Nicht Partei, sondern Plattform

Das Neue Forum – es entsteht am 10. September 1989 als erste Formation der DDR-Bürgerrechts- und Reformbewegung – muss damit leben, dass sich Ausstrahlung und Aktionsradius verändern. Beide nehmen ab, je näher die Einheit rückt. Die unter Reformhochdruck stehende DDR vom Oktober 1989 war für das Neue Forum ein anderer Resonanzboden als das der Vereinigung entgegen taumelnde Gemeinwesen vom März 1990, dem es an demokratischen Freiheiten nicht fehlt, dafür aber an Spielräumen staatlicher Selbstbestimmung.

Als die Wochenzeitung Sonntag Anfang November 1989 Bärbel Bohley interviewt, kommt nicht nur eine der Mitbegründerinnen des Neuen Forums zu Wort. Die zu diesem Zeitpunkt 44-jährige Malerin ist damals eine prominente Sprecherin der DDR-Opposition. Sie findet eine mediale Beachtung wie danach nie wieder. In der Sonntag-Ausgabe vom 12. November (46/89) abgedruckt, ist das Interview mit "Wege der Selbstfindung"überschrieben und wird wieder von Andreas Lehmann und Jens-Uwe Korsowsky geführt, die 14 Tage zuvor (Sonntag 44/89) bereits die Leipziger Bürgerrechtlerin Susanne Rummel aus dem Umfeld des Nikolaikirchen-Pfarrers Christian Führer befragt haben. Aufschlussreich, dass Bohley keinen Zweifel lässt, das Neue Forum verstehe sich nicht als Partei – es habe auch „kein Programm, sondern einen Problemkatalog“. Man wolle alle ansprechen, die mit den Zuständen in der DDR im Streit lägen.

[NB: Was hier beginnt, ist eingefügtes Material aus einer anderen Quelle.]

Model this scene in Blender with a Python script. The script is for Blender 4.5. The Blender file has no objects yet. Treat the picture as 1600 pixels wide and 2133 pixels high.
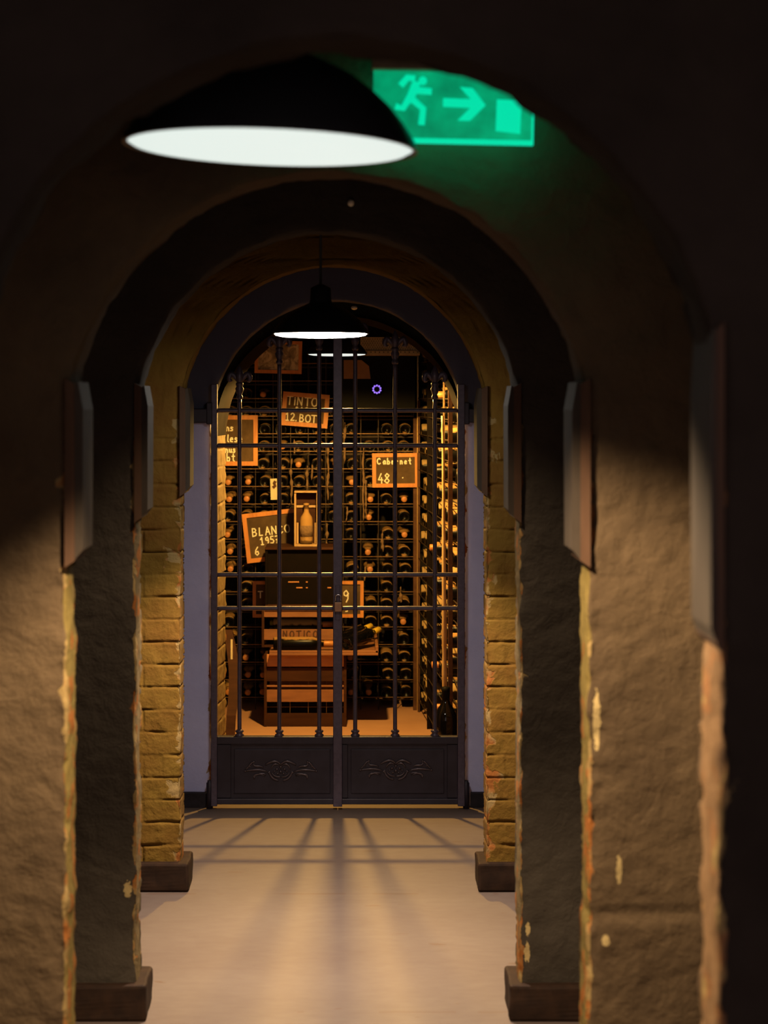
import bpy, bmesh, math, random
from mathutils import Vector, Matrix, noise
random.seed(7)
C = bpy.context.scene.collection
F = 4000.0; VX = 727.0; VY = 826.0; CZ = 1.62      # focal length in px, vanishing point, eye height
def P(px, py, d): return Vector(((px-VX)*d/F, d, CZ+(VY-py)*d/F))

# ------------------------------------------------------------------ camera, world, exposure
sc = bpy.context.scene
cam = bpy.data.cameras.new('camera'); co = bpy.data.objects.new('camera', cam); C.objects.link(co)
co.location = (0, 0, CZ); co.rotation_euler = (math.pi/2, 0, 0)
cam.sensor_fit = 'HORIZONTAL'; cam.sensor_width = 36; cam.lens = F/1600*36
cam.shift_x = (800-VX)/1600; cam.shift_y = -(1066.5-VY)/1600
cam.clip_start = .05; cam.clip_end = 60
cam.dof.use_dof = True; cam.dof.focus_distance = 7.6; cam.dof.aperture_fstop = 6.3
sc.camera = co
w = bpy.data.worlds.new('world'); sc.world = w; w.use_nodes = True
w.node_tree.nodes['Background'].inputs[0].default_value = (1.0, .80, .84, 1)
w.node_tree.nodes['Background'].inputs[1].default_value = .9
sc.view_settings.view_transform = 'Standard'; sc.view_settings.look = 'None'
sc.view_settings.exposure = 0; sc.view_settings.gamma = 1; sc.view_settings.use_curve_mapping = False
# lamp settings: (power, colour, cone degrees, blend)
LAMP_NEAR = (430, (1, .75, .47), 114, .32, 1)
LAMP_MID = (350, (1, .77, .55), 100, .35, 58)
LAMP_CELLAR = (330, (1, .56, .13), 170, .2, 1)

# ------------------------------------------------------------------ tagging helpers
def tag(o, label=None, cat=None, group=None, kind=None):
    if label: o['label'] = label
    if cat: o['category'] = cat
    if group: o['group'] = group
    if kind: o['kind'] = kind
    return o
def thing(name, label, cat, loc=(0, 0, 0), group=None):
    o = bpy.data.objects.new(name, None); C.objects.link(o); o.location = loc
    o.empty_display_size = .05
    return tag(o, label, cat, group)
def obj(name, bm, mats, parent=None, smooth=False):
    me = bpy.data.meshes.new(name)
    bmesh.ops.recalc_face_normals(bm, faces=bm.faces[:])
    bm.to_mesh(me); bm.free()
    for m in (mats if isinstance(mats, (list, tuple)) else [mats]): me.materials.append(m)
    if smooth:
        me.polygons.foreach_set('use_smooth', [True]*len(me.polygons))
    o = bpy.data.objects.new(name, me); C.objects.link(o)
    if parent is not None:
        o.parent = parent
        o.matrix_parent_inverse = Matrix.Identity(4)
    return o
def shift(bm, v):
    bmesh.ops.translate(bm, verts=bm.verts[:], vec=v); return bm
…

Vom Runden Tisch in die Regierung

Der Gründungsaufruf des Neuen Forums vom 10. September 1989 begann mit dem Satz „In unserem Land ist die Kommunikation zwischen Staat und Gesellschaft offensichtlich gestört.“ Ein Hinweis darauf, dass sich die Gruppe in den Wende-Wochen des Herbstes 1989 vor allem als Plattform des Dialogs verstand. Als am 8. November die offizielle Zulassung durch des Ministerium des Inneren erfolgt, haben sich etwa 200.000 DDR-Bürger mit ihrer Unterschrift zum Reform- und Veränderungsanspruch des Neuen Forums bekannt. Es gibt Basisgruppen in allen 15 DDR-Bezirken, die sich unter anderem mit dem Entwurf für ein Programm und ein Statut beschäftigen. Im Dezember soll alles zusammengeführt und am 27. Januar eine Gründungskonferenz stattfinden, wie es Ingrid Köppe – ebenfalls NF-Gründerin – in einem Interview mit der Berliner Zeitung am 25. November 1989 formuliert. Sie schließt darin nicht aus, dass man bereit sei, politische Verantwortung zu übernehmen. Das bezieht sich zunächst auf den am 7. Dezember 1989 erstmals tagenden Runden Tisch, gilt dann aber ab Ende Januar 1990 auch für die Regierung der DDR.